Provost Jack Maynard told trustees recently that only 40 percent of conditionally admitted and African-American students are returning to college for their sophomore year. The rate for all first-time, full-time students is just 58 percent, the Tribune-Star reported.
Maynard said the 58 percent retention rate is the lowest the school has seen and that the goal is to get that rate "back up in the high 60 percent range."
ISU has developed programs to help improve retention and graduation rates, including a summer program for new freshmen, a performance incentive program and a mentoring and tutoring program for African-American students.
A panel is drafting a three-year retention plan to present to ISU President Dan Bradley in January.
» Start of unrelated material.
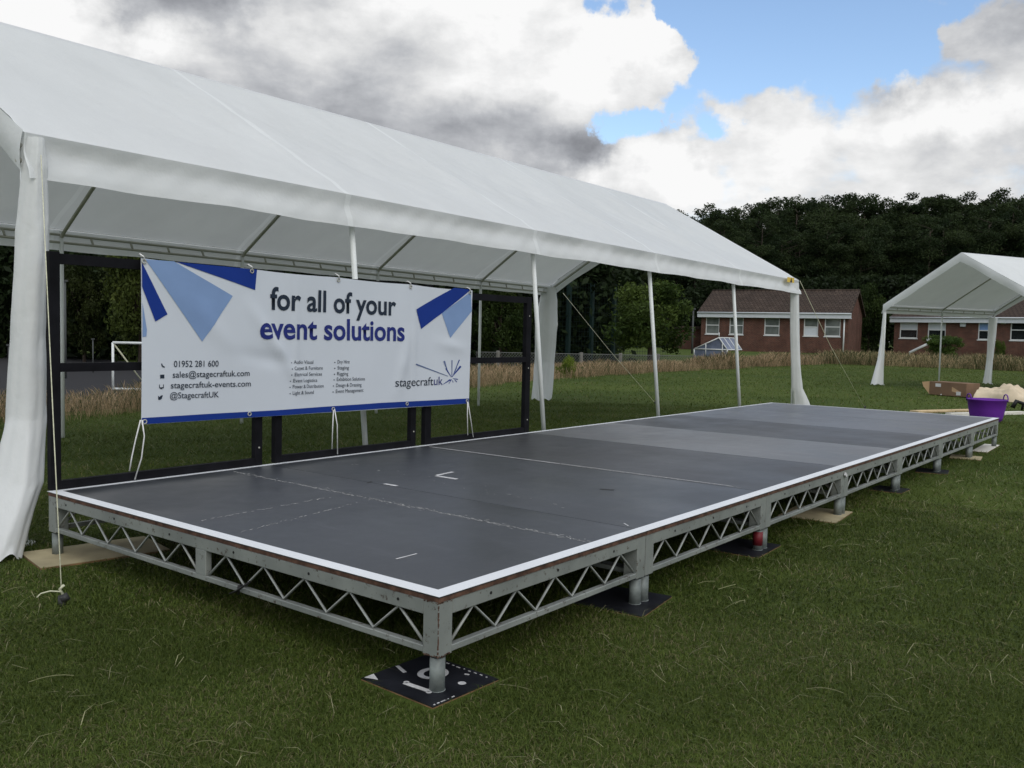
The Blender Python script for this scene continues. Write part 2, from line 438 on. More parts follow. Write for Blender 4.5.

Some ideas being considered include required tutoring and tighter admissions standards.
Trustees have also agreed to change the freshman academic dismissal policy to reflect a move toward "minus" grades such as A-, B-, etc.
Previously, freshmen whose cumulative GPA fell to 1.0 or less on a 4.0 scale faced academic dismissal after their first term. Under the change, the GPA that would trigger dismissal falls to 0.85 or less, though deans will have discretion to allow a student to stay on a case-by case basis.
Maynard said changing the academic dismissal policy to a 0.85 GPA or less compensates for a move to the minus grades.
"It is not a lowering of standards," he said.